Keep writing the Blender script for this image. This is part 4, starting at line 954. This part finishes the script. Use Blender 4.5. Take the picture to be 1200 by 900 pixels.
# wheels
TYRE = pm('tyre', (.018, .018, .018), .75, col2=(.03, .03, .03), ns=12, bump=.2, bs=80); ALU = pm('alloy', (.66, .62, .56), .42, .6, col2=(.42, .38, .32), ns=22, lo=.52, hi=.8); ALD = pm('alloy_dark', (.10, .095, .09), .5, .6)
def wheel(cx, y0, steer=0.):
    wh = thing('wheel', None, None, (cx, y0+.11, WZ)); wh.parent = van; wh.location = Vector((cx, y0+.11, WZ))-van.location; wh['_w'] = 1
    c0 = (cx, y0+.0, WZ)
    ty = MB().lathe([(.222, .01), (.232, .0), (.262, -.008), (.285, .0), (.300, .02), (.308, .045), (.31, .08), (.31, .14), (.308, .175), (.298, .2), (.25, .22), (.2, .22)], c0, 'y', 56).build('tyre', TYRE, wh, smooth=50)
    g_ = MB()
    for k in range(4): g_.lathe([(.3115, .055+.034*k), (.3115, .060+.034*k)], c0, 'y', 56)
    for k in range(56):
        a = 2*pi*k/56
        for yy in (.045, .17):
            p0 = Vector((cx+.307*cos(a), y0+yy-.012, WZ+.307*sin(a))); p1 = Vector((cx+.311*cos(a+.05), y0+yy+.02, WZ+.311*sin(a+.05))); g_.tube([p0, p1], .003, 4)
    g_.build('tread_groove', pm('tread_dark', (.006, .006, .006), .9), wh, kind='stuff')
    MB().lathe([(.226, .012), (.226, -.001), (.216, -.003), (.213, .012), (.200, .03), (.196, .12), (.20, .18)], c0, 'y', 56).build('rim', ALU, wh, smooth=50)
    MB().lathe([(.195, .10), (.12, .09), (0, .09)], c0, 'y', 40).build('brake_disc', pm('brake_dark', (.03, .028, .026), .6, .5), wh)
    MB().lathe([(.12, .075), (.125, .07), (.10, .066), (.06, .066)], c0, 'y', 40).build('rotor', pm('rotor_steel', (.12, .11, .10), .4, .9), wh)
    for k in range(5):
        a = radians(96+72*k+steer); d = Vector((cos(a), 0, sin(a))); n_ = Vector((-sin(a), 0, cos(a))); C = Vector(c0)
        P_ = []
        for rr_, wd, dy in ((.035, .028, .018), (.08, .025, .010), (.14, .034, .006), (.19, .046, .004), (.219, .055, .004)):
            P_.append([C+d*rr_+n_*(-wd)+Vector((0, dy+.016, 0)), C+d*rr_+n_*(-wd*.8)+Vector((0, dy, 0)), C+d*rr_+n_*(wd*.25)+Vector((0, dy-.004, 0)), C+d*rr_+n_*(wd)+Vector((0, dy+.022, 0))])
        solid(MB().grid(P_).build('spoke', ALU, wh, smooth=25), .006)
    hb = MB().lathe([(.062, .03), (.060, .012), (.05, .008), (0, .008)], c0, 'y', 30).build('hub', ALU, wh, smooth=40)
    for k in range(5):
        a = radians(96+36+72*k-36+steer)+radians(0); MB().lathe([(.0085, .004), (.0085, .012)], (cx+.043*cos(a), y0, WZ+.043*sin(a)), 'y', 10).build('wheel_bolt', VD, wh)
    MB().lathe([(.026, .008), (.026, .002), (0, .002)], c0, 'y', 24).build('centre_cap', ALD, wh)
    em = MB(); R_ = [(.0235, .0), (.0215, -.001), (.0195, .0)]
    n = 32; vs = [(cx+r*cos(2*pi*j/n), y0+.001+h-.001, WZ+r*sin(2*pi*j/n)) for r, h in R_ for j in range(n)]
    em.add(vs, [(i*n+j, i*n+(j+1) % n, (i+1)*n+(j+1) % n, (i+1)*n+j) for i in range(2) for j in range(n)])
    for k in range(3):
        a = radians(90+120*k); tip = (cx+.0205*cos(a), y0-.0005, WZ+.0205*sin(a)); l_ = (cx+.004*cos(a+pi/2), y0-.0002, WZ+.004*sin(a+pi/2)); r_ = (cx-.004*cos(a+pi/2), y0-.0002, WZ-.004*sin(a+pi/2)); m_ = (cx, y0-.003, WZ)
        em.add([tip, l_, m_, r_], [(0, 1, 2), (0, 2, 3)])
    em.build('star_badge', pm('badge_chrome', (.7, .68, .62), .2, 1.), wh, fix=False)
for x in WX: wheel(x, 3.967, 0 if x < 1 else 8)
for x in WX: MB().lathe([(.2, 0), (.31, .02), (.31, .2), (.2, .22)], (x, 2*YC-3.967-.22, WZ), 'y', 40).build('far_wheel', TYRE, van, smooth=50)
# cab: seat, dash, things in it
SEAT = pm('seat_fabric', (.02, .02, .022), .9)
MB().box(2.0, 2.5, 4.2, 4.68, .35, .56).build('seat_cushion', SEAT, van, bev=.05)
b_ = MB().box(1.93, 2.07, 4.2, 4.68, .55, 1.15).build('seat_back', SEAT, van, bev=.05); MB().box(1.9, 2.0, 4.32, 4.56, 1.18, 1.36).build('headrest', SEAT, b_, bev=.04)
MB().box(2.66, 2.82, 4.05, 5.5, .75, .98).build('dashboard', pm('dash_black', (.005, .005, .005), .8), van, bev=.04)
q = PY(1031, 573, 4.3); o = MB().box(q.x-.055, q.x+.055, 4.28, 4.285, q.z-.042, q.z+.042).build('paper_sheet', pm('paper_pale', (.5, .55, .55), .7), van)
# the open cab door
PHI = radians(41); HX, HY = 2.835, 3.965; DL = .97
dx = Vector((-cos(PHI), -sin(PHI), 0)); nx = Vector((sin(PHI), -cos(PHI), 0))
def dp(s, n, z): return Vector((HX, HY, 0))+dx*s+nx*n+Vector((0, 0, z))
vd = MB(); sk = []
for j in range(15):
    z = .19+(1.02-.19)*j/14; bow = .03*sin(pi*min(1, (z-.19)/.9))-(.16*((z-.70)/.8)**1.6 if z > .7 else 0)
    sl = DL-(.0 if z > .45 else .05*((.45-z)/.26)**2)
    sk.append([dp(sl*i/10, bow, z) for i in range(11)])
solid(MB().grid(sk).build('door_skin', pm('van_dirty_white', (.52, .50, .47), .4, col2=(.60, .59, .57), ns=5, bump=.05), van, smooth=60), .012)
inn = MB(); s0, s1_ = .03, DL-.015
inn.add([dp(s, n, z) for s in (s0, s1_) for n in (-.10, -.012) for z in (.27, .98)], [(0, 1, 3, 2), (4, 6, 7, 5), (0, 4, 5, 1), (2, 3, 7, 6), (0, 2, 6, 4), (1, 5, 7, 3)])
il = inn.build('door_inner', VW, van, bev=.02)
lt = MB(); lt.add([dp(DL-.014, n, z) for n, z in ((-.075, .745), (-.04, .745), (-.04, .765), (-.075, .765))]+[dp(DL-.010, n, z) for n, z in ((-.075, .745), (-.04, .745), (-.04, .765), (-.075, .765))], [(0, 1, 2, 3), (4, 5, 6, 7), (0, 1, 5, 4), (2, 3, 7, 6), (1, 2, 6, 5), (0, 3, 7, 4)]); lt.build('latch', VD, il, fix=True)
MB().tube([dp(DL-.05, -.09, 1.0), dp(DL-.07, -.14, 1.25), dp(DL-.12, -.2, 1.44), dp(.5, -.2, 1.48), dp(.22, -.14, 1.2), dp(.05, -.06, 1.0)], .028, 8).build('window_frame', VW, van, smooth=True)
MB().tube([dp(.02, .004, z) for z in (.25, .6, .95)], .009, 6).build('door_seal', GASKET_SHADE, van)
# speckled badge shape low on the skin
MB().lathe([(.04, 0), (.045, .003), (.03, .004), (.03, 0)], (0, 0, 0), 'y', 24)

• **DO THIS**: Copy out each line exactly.

• **THE RESPONSE**:
Keep writing the Blender script for this image. This is part 4, starting at line 954. This part finishes the script. Use Blender 4.5. Take the picture to be 1200 by 900 pixels.
# wheels
TYRE = pm('tyre', (.018, .018, .018), .75, col2=(.03, .03, .03), ns=12, bump=.2, bs=80); ALU = pm('alloy', (.66, .62, .56), .42, .6, col2=(.42, .38, .32), ns=22, lo=.52, hi=.8); ALD = pm('alloy_dark', (.10, .095, .09), .5, .6)
def wheel(cx, y0, steer=0.):
    wh = thing('wheel', None, None, (cx, y0+.11, WZ)); wh.parent = van; wh.location = Vector((cx, y0+.11, WZ))-van.location; wh['_w'] = 1
    c0 = (cx, y0+.0, WZ)
    ty = MB().lathe([(.222, .01), (.232, .0), (.262, -.008), (.285, .0), (.300, .02), (.308, .045), (.31, .08), (.31, .14), (.308, .175), (.298, .2), (.25, .22), (.2, .22)], c0, 'y', 56).build('tyre', TYRE, wh, smooth=50)
    g_ = MB()
    for k in range(4): g_.lathe([(.3115, .055+.034*k), (.3115, .060+.034*k)], c0, 'y', 56)
    for k in range(56):
        a = 2*pi*k/56
        for yy in (.045, .17):
            p0 = Vector((cx+.307*cos(a), y0+yy-.012, WZ+.307*sin(a))); p1 = Vector((cx+.311*cos(a+.05), y0+yy+.02, WZ+.311*sin(a+.05))); g_.tube([p0, p1], .003, 4)
    g_.build('tread_groove', pm('tread_dark', (.006, .006, .006), .9), wh, kind='stuff')
    MB().lathe([(.226, .012), (.226, -.001), (.216, -.003), (.213, .012), (.200, .03), (.196, .12), (.20, .18)], c0, 'y', 56).build('rim', ALU, wh, smooth=50)
    MB().lathe([(.195, .10), (.12, .09), (0, .09)], c0, 'y', 40).build('brake_disc', pm('brake_dark', (.03, .028, .026), .6, .5), wh)
    MB().lathe([(.12, .075), (.125, .07), (.10, .066), (.06, .066)], c0, 'y', 40).build('rotor', pm('rotor_steel', (.12, .11, .10), .4, .9), wh)
    for k in range(5):
        a = radians(96+72*k+steer); d = Vector((cos(a), 0, sin(a))); n_ = Vector((-sin(a), 0, cos(a))); C = Vector(c0)
        P_ = []
        for rr_, wd, dy in ((.035, .028, .018), (.08, .025, .010), (.14, .034, .006), (.19, .046, .004), (.219, .055, .004)):
            P_.append([C+d*rr_+n_*(-wd)+Vector((0, dy+.016, 0)), C+d*rr_+n_*(-wd*.8)+Vector((0, dy, 0)), C+d*rr_+n_*(wd*.25)+Vector((0, dy-.004, 0)), C+d*rr_+n_*(wd)+Vector((0, dy+.022, 0))])
        solid(MB().grid(P_).build('spoke', ALU, wh, smooth=25), .006)
    hb = MB().lathe([(.062, .03), (.060, .012), (.05, .008), (0, .008)], c0, 'y', 30).build('hub', ALU, wh, smooth=40)
    for k in range(5):
        a = radians(96+36+72*k-36+steer)+radians(0); MB().lathe([(.0085, .004), (.0085, .012)], (cx+.043*cos(a), y0, WZ+.043*sin(a)), 'y', 10).build('wheel_bolt', VD, wh)
    MB().lathe([(.026, .008), (.026, .002), (0, .002)], c0, 'y', 24).build('centre_cap', ALD, wh)
    em = MB(); R_ = [(.0235, .0), (.0215, -.001), (.0195, .0)]
    n = 32; vs = [(cx+r*cos(2*pi*j/n), y0+.001+h-.001, WZ+r*sin(2*pi*j/n)) for r, h in R_ for j in range(n)]
    em.add(vs, [(i*n+j, i*n+(j+1) % n, (i+1)*n+(j+1) % n, (i+1)*n+j) for i in range(2) for j in range(n)])
    for k in range(3):
        a = radians(90+120*k); tip = (cx+.0205*cos(a), y0-.0005, WZ+.0205*sin(a)); l_ = (cx+.004*cos(a+pi/2), y0-.0002, WZ+.004*sin(a+pi/2)); r_ = (cx-.004*cos(a+pi/2), y0-.0002, WZ-.004*sin(a+pi/2)); m_ = (cx, y0-.003, WZ)
        em.add([tip, l_, m_, r_], [(0, 1, 2), (0, 2, 3)])
    em.build('star_badge', pm('badge_chrome', (.7, .68, .62), .2, 1.), wh, fix=False)
for x in WX: wheel(x, 3.967, 0 if x < 1 else 8)
for x in WX: MB().lathe([(.2, 0), (.31, .02), (.31, .2), (.2, .22)], (x, 2*YC-3.967-.22, WZ), 'y', 40).build('far_wheel', TYRE, van, smooth=50)
# cab: seat, dash, things in it
SEAT = pm('seat_fabric', (.02, .02, .022), .9)
MB().box(2.0, 2.5, 4.2, 4.68, .35, .56).build('seat_cushion', SEAT, van, bev=.05)
b_ = MB().box(1.93, 2.07, 4.2, 4.68, .55, 1.15).build('seat_back', SEAT, van, bev=.05); MB().box(1.9, 2.0, 4.32, 4.56, 1.18, 1.36).build('headrest', SEAT, b_, bev=.04)
MB().box(2.66, 2.82, 4.05, 5.5, .75, .98).build('dashboard', pm('dash_black', (.005, .005, .005), .8), van, bev=.04)
q = PY(1031, 573, 4.3); o = MB().box(q.x-.055, q.x+.055, 4.28, 4.285, q.z-.042, q.z+.042).build('paper_sheet', pm('paper_pale', (.5, .55, .55), .7), van)
# the open cab door
PHI = radians(41); HX, HY = 2.835, 3.965; DL = .97
dx = Vector((-cos(PHI), -sin(PHI), 0)); nx = Vector((sin(PHI), -cos(PHI), 0))
def dp(s, n, z): return Vector((HX, HY, 0))+dx*s+nx*n+Vector((0, 0, z))
vd = MB(); sk = []
for j in range(15):
    z = .19+(1.02-.19)*j/14; bow = .03*sin(pi*min(1, (z-.19)/.9))-(.16*((z-.70)/.8)**1.6 if z > .7 else 0)
    sl = DL-(.0 if z > .45 else .05*((.45-z)/.26)**2)
    sk.append([dp(sl*i/10, bow, z) for i in range(11)])
solid(MB().grid(sk).build('door_skin', pm('van_dirty_white', (.52, .50, .47), .4, col2=(.60, .59, .57), ns=5, bump=.05), van, smooth=60), .012)
inn = MB(); s0, s1_ = .03, DL-.015
inn.add([dp(s, n, z) for s in (s0, s1_) for n in (-.10, -.012) for z in (.27, .98)], [(0, 1, 3, 2), (4, 6, 7, 5), (0, 4, 5, 1), (2, 3, 7, 6), (0, 2, 6, 4), (1, 5, 7, 3)])
il = inn.build('door_inner', VW, van, bev=.02)
lt = MB(); lt.add([dp(DL-.014, n, z) for n, z in ((-.075, .745), (-.04, .745), (-.04, .765), (-.075, .765))]+[dp(DL-.010, n, z) for n, z in ((-.075, .745), (-.04, .745), (-.04, .765), (-.075, .765))], [(0, 1, 2, 3), (4, 5, 6, 7), (0, 1, 5, 4), (2, 3, 7, 6), (1, 2, 6, 5), (0, 3, 7, 4)]); lt.build('latch', VD, il, fix=True)
MB().tube([dp(DL-.05, -.09, 1.0), dp(DL-.07, -.14, 1.25), dp(DL-.12, -.2, 1.44), dp(.5, -.2, 1.48), dp(.22, -.14, 1.2), dp(.05, -.06, 1.0)], .028, 8).build('window_frame', VW, van, smooth=True)
MB().tube([dp(.02, .004, z) for z in (.25, .6, .95)], .009, 6).build('door_seal', GASKET_SHADE, van)
# speckled badge shape low on the skin
MB().lathe([(.04, 0), (.045, .003), (.03, .004), (.03, 0)], (0, 0, 0), 'y', 24)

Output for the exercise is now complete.